Low Budget. „Alle Themen sind sichtbar und alle Materialien“, sagt Fiedler. Michael Kienzer etwa greift mit einem auf einem Hügel platzierten, nach oben hin geöffneten Kupfertrichter die skulpturalen Eigenschaften der künstlichen Landschaft auf. Ingeborg Strobl stellt in einer Nische zwei „Allerweltsgrabsteine“ auf und verweist auf Friedhöfe als anonyme Form der Landschaftsarchitektur. Auch das Prozesshafte nimmt mehr und mehr Raum ein. Jeppe Hein etwa lässt die Fontäne eines Springbrunnens unvermutet auslösen, sobald sich ein Besucher auf einer davor aufgestellten Bank niederlässt, und stellt damit einen Bezug zu barocken Gärten her.

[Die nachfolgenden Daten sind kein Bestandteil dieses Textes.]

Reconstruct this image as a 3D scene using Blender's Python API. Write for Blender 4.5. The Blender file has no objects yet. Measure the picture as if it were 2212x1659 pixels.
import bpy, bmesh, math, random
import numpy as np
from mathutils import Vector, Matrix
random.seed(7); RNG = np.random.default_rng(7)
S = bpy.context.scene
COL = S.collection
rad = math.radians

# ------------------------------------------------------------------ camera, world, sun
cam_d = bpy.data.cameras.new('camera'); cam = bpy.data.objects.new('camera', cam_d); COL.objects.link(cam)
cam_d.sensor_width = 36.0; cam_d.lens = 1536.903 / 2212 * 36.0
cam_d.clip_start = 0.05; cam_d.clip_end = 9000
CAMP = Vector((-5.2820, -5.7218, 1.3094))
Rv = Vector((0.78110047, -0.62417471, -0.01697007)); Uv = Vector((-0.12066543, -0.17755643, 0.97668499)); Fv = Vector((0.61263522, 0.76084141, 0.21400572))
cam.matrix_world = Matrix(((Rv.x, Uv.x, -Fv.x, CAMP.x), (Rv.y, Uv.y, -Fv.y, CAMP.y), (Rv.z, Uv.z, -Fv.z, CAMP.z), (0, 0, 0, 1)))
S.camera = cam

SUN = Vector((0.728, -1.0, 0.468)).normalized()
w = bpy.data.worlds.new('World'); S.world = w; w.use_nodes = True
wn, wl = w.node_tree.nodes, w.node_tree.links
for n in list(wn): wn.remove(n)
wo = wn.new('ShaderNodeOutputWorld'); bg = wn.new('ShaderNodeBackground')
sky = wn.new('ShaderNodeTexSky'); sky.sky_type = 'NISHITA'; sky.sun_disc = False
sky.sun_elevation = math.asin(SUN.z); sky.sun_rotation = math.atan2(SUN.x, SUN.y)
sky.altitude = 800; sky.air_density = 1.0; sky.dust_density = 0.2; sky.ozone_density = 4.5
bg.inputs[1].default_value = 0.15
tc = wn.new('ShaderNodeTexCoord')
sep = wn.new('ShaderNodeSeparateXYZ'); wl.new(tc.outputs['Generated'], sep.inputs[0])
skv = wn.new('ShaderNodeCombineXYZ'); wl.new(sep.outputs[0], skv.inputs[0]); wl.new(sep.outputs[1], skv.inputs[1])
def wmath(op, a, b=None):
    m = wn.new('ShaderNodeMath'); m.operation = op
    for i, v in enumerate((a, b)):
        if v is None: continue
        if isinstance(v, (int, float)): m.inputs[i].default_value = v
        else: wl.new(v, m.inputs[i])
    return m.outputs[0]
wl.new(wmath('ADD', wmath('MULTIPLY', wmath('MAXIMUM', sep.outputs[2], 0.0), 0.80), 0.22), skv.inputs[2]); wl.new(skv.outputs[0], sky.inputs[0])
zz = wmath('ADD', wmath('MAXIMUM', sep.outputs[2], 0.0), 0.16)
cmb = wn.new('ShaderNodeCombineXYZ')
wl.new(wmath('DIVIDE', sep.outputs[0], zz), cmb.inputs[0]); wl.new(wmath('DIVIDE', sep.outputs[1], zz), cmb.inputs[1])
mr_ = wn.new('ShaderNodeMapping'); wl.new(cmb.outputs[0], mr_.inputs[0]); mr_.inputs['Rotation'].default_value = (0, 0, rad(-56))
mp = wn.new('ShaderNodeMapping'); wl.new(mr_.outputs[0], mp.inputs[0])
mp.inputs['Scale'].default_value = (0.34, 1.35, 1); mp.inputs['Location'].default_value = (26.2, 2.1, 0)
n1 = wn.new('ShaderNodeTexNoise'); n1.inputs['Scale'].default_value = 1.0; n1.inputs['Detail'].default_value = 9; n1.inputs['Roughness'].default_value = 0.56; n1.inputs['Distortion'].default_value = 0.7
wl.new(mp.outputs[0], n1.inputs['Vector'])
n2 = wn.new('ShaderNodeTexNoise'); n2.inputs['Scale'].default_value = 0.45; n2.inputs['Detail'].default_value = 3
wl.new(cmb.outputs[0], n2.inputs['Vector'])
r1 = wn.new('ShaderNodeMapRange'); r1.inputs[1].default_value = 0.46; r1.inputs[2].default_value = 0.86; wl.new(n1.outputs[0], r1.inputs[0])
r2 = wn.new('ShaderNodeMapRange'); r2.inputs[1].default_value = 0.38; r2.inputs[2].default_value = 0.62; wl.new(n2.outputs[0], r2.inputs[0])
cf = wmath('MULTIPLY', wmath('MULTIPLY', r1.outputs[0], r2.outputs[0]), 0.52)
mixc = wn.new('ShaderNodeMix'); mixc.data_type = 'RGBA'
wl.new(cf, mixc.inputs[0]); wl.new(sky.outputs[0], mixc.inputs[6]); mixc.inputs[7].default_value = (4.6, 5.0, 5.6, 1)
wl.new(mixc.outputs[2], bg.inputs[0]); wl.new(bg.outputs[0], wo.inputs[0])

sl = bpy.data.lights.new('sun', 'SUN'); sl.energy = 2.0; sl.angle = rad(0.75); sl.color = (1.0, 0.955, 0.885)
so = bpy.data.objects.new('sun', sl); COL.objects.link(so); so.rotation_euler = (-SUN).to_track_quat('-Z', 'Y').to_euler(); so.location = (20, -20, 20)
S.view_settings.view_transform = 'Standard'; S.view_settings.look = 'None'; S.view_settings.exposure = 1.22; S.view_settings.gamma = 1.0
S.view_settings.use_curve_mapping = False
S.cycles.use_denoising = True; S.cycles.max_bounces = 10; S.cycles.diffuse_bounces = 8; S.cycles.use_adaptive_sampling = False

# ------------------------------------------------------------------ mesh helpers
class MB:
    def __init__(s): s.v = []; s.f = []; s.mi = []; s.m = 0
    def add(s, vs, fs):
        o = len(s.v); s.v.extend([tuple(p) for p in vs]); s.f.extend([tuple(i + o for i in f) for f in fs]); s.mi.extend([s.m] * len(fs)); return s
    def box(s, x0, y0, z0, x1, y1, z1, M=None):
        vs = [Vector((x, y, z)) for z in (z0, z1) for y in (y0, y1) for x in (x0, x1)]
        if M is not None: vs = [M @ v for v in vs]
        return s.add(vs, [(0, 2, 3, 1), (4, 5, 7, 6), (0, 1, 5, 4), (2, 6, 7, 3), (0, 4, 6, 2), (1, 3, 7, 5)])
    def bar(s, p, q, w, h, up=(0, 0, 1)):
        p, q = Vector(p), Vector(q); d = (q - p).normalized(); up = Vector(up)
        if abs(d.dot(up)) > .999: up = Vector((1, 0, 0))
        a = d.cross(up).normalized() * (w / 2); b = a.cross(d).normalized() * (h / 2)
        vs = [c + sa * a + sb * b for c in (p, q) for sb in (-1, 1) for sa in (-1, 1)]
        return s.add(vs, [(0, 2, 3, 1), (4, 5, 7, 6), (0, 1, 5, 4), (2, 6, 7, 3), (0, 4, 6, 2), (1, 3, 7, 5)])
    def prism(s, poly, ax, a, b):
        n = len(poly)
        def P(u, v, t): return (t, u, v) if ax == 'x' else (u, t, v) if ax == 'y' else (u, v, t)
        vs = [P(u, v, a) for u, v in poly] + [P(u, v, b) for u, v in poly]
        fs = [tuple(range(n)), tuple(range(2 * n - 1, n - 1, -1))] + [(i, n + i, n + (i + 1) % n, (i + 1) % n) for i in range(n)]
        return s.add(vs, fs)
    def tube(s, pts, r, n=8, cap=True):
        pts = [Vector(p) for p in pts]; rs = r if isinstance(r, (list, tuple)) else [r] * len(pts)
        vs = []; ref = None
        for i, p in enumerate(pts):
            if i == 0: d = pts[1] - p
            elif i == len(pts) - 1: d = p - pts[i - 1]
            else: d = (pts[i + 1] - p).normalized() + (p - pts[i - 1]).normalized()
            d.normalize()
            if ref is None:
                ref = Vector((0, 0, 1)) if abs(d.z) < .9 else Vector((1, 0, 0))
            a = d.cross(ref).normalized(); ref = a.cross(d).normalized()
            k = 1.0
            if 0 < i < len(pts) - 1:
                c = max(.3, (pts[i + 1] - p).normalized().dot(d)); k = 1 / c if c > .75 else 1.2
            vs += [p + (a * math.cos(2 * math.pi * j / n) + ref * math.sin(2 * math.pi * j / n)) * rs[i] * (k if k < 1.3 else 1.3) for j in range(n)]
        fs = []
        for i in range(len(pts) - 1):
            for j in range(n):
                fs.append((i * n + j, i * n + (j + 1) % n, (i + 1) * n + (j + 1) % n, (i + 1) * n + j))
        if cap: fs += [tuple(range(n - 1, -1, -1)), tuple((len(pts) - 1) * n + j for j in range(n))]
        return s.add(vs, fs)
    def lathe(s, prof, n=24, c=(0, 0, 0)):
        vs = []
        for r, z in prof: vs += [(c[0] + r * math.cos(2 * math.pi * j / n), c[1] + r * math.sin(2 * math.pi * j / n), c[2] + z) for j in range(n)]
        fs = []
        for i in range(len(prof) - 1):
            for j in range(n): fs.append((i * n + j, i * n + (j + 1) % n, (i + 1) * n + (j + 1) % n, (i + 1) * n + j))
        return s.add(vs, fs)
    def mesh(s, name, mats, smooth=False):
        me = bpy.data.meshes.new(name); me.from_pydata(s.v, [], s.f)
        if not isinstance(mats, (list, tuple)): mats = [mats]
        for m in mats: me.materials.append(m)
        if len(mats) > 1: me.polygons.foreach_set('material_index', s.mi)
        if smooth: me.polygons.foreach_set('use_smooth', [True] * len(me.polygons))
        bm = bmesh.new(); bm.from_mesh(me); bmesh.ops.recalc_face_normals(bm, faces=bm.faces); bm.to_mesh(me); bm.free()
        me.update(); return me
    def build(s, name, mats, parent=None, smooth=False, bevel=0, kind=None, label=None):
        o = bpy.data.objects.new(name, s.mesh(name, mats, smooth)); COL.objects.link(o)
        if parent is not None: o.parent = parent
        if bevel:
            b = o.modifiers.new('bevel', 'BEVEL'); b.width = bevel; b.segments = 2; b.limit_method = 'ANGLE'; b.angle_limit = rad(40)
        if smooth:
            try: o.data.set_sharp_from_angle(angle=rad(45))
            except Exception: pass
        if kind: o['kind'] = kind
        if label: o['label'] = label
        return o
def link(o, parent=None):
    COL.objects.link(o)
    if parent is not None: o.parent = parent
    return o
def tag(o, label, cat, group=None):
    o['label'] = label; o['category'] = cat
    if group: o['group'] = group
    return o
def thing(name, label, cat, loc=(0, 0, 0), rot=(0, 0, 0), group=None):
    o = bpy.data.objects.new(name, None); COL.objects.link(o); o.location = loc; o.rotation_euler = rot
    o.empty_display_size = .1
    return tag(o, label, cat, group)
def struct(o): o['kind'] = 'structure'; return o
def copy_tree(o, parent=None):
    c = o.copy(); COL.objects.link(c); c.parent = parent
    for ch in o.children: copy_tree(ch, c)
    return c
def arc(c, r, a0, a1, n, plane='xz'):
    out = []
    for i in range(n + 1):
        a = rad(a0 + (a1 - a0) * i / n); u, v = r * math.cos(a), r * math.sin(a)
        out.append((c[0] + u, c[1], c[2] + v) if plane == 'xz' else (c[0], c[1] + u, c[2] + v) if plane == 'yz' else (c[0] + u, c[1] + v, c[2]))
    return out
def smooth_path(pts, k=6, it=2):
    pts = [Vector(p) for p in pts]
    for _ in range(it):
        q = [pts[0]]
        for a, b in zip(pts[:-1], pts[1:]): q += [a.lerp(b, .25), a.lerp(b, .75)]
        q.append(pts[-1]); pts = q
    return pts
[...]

Tabu. Ingeborg Strobls Grabsteine (1989/90) verweisen auf den Friedhof als Urform des Parks.
Tabu. Ingeborg Strobls Grabsteine (1989/90) verweisen auf den Friedhof als Urform des Parks.(c) M. Schuster

In den vergangenen Jahren ist die Frage „Wie denken junge Künstler den Skulpturbegriff?“ in den Mittelpunkt gerückt. Der Park wurde zum Labor. Im Rahmen von Residence-Programmen haben sich seit 2011 ganze Meisterklassen mit dem Ort auseinandergesetzt. Budget ist dafür nicht viel vorhanden, dafür aber Einfallsreichtum. Eins gibt dabei das andere. 2014 etwa entwickelte die Klasse von Tobias Rehberger an der Frankfurter Städelschule einen temporären Pavillon aus Metallbügeln, die mit Folie bespannt wurden. Im Folgejahr wurde das Gerüst von Markus Wilflings Studenten an der Grazer Ortweinschule zur archaischen Lehmstrukur umgedeutet. Für diesen Sommer ist Heimo Zobernigs Klasse an der Akademie der bildenden Künste Wien zu einer Intervention eingeladen. Man darf gespannt sein, welche Facette des Mediums Bildhauerei die jungen Leute diesmal herausgreifen werden.

Tipp

Österreichischer Skulpturenpark. 26. 3.–31. 10., täglich von 10 bis 20 Uhr. Frühlingsfest: 22. 5.